Cape Region trash pits filled with historical information

February 12, 2021

This will be the final installment on what readers have helped me learn, as well as their speculation, about the identity of one of the rusting vehicle hulks in the westernmost reaches of Cape Henlopen State Park. But first ...

Here along the coast, nature, with her blowing sands, growing pines and falling needles, has done a good job of hiding most of the remains of what was once the garbage dump for the town of Lewes. One day, maybe 100 years from now, that area will become a marvelous dig for amateur and budding professional archaeologists.

It may not yield the golden treasures featured in the film called “The Dig,” available now through one of the streaming services, but its clues to life here in the late 19th and first half of the 20th century will surely prove intriguing for those discoverers.

And this mostly forgotten dump is just one of many potential dig sites in our region.

In Rehoboth Beach, where the heart of the resort now stands, archaeologists of yore discovered hundreds of campfire remains. It’s speculated that Native Americans from 500 years ago and more spent their summers here along the coast to find relief from the seasonal heat. The remains indicate that this encampment may be the largest seasonal gathering place for Native Americans along the entire East Coast. They well understood the allure of this unique headland tucked between freshwater lakes and the endless shellfish resources in the surrounding waterways. The beach, of course, isn’t all that bad either.

In Lewes, archaeologists 40 years or so ago dug up a refuse pit from the late 1600s and early 1700s behind the Ryves Holt House at the corner of Second and Mulberry streets. There they found lots of interesting trash including pieces of broken pottery, bones from colonial meals, and endless pieces of clay pipe stems.
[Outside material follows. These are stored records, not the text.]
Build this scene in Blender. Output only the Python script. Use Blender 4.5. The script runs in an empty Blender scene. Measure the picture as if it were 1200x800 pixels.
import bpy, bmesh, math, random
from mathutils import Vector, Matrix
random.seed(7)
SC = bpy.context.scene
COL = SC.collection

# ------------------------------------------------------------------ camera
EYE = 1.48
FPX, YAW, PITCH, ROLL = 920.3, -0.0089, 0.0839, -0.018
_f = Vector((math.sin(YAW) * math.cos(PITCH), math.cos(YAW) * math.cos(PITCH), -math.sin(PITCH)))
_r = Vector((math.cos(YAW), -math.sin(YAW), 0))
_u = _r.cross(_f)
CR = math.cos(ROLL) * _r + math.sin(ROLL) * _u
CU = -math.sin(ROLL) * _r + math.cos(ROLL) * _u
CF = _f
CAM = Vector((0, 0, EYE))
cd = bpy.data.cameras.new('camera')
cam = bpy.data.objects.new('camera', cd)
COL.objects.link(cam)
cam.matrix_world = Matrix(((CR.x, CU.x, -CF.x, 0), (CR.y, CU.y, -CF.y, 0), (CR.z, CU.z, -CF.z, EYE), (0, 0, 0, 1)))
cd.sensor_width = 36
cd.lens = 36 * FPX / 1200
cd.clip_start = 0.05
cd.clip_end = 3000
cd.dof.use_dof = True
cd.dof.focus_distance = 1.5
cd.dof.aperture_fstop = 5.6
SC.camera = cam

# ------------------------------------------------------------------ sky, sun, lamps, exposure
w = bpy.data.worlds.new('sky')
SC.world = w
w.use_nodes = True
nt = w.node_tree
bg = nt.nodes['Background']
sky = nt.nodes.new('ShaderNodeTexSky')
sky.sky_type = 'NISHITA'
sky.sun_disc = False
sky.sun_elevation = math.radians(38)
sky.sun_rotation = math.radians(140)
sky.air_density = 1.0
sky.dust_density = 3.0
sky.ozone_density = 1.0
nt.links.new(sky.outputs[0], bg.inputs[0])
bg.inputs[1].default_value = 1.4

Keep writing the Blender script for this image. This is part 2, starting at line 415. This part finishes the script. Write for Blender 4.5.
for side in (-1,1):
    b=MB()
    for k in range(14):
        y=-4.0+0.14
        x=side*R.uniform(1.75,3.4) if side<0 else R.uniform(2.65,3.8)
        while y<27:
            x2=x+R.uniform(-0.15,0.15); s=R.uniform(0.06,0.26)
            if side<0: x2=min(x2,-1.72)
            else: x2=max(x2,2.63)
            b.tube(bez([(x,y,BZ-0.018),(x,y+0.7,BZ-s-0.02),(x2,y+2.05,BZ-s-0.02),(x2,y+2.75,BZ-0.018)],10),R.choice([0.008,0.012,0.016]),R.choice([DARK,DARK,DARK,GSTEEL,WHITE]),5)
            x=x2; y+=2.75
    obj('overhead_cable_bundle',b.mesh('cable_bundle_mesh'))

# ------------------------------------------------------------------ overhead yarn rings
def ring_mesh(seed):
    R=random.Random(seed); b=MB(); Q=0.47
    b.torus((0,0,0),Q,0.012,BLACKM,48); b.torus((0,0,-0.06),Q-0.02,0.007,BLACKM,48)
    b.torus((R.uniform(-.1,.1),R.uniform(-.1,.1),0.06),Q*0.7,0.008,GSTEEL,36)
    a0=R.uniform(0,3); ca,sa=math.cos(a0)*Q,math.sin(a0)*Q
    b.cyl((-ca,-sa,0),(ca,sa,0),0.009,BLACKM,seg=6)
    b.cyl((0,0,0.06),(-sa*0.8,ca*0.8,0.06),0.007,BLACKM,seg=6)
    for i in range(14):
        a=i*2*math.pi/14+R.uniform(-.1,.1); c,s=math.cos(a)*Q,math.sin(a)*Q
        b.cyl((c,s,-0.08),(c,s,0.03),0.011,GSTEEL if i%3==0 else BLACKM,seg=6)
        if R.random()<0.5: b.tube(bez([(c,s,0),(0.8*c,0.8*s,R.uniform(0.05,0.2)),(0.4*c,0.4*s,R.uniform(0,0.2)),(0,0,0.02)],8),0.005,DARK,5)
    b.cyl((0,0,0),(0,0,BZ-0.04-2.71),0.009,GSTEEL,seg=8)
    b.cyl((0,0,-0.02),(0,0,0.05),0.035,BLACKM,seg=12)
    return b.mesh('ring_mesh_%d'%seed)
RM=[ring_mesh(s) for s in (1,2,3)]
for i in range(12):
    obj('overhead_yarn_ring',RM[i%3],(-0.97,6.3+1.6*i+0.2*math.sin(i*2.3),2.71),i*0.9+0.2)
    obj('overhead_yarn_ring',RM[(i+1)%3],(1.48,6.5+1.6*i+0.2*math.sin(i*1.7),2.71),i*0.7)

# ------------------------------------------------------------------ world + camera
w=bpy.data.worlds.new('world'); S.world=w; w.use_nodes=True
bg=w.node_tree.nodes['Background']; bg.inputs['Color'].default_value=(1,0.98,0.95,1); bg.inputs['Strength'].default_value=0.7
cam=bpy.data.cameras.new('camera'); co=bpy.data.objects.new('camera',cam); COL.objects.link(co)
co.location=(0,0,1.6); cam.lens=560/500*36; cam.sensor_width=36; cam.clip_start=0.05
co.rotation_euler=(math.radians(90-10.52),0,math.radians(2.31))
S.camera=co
At the tavern operated in Delaware’s oldest house still on its original site, the proprietors offered clay pipes with stems a foot or more in length. A customer would buy a bowl of tobacco, smoke it, and return the pipe to the barkeep, who would immediately break off an inch or so of the stem before refilling the bowl for another customer. Those little pieces of broken-off stem – so sanitary, thank you – along with the bones and pottery pieces offer an opportunity to visualize an entire evening in that gathering place.

At the neglected Green Hill Lighthouse site on the edge of the Great Marsh at the end of Pilottown Road, piles of old cans and bottles dumped there by federal lighthouse service employees, and the squatters who took over the site after the range light there was decommissioned, litter the surrounding ground.

Briars and vines have long since covered them, but occasional collectors still go out there and push through the growth to find old bottles and colored glass. They also admire the remains of the once-graceful architecture marking the living quarters of the keepers who kept the navigational light burning.

That little dumping ground only scratches the local historical surface.

Middens and rusting cars

Back in Cape Henlopen State Park, along some of the salt marsh trails, lies evidence of Native American middens – heaps of discarded oyster and clam shells from bay and seaside feasts.

The car relics of which I’ve written are just our most recent contributions.

But, about that rusting old roadster, two readers have taken detailed and definitive stabs at its original identity.

Paul Lowe of Lewes sent along this assessment: “I wasn't going to disclose this information until I find the location of said vehicle to confirm but ... based on my research and my auto enthusiast friends, it appears to be a 1956 Austin Cambridge A55. Although Mr. Forney states that it's a two-seater, only several were manufactured as coupes. Built by a British manufacturer in Sydney, Australia.”

I sent Paul a general description of where the cars are with a cautionary note that there are no defined trails or markings in the section of the park where the old dump is. It’s easy to get turned around in that several-hundred-acre tract, especially on cloudy days when the sun doesn't provide reference.

On second look at the photo I took, it looks like the hulk may be a four-seater after all, as Paul suspects.

Jack Long of Millsboro agreed that the rusted vehicle looks British, but he went a little deeper with his findings:

“The car you discovered looks British and at first I thought it was a Morris Minor, but the fenders are wrong. The engine looks like a British design with the riveted-on engine number. The engine code definitely corresponds to British Motor Company designation as 15 = 1.5 liter (1489 cc), U = central gearchange (floor shift) and H = high compression. The U and H would be correct for a sporty car.

“I suspect the car is a Nash Metropolitan. It was a joint venture in the fifties between BMC and the American Nash company and used the BMC B-series engine similar to the one used in the MGA sports car.”

Thanks again to everyone who has weighed in on this. Always so much to discover and learn.